▸ SOURCE DATA:

## START

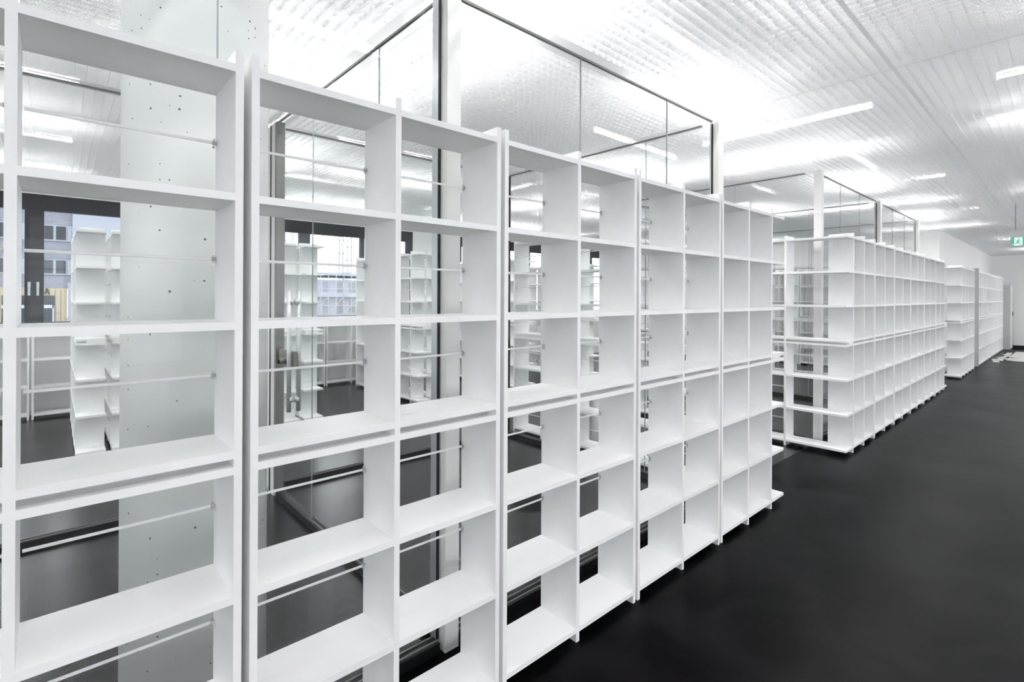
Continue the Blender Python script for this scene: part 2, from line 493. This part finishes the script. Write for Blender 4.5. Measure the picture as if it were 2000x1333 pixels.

## END
## START

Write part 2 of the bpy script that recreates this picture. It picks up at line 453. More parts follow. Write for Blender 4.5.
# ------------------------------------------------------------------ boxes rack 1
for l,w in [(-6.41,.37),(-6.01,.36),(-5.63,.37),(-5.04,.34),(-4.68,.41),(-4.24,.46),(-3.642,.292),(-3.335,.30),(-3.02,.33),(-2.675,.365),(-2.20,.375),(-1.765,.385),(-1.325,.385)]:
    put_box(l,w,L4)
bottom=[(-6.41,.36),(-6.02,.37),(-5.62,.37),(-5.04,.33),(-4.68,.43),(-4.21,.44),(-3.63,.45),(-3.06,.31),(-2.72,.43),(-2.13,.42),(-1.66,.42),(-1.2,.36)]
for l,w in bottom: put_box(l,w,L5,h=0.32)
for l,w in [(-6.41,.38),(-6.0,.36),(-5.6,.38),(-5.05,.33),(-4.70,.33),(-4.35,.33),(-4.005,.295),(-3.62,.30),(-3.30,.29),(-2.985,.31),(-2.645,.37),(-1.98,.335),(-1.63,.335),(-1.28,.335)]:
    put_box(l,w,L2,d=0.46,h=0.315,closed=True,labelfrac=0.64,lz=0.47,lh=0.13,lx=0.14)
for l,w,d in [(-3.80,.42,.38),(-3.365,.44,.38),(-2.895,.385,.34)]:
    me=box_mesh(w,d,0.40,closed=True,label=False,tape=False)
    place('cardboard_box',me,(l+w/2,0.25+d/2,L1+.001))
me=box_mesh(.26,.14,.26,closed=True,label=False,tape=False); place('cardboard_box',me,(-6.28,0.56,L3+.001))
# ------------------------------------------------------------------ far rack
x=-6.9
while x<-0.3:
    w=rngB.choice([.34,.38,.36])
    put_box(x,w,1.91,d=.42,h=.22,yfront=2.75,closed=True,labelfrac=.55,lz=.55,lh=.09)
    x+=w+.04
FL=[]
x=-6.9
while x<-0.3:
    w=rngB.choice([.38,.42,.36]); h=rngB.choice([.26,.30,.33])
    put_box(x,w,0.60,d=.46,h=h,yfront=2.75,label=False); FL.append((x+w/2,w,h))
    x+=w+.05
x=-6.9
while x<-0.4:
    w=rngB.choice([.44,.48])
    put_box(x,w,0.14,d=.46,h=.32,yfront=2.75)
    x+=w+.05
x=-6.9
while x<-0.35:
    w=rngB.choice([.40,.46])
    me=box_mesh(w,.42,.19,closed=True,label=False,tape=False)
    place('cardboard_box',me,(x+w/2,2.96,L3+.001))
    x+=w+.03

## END

▸ STATED EXERCISE:
Establish how many lines of the records contain the string "part" and state that number without elaboration.

▸ SOLUTION TO THIS EXERCISE:
2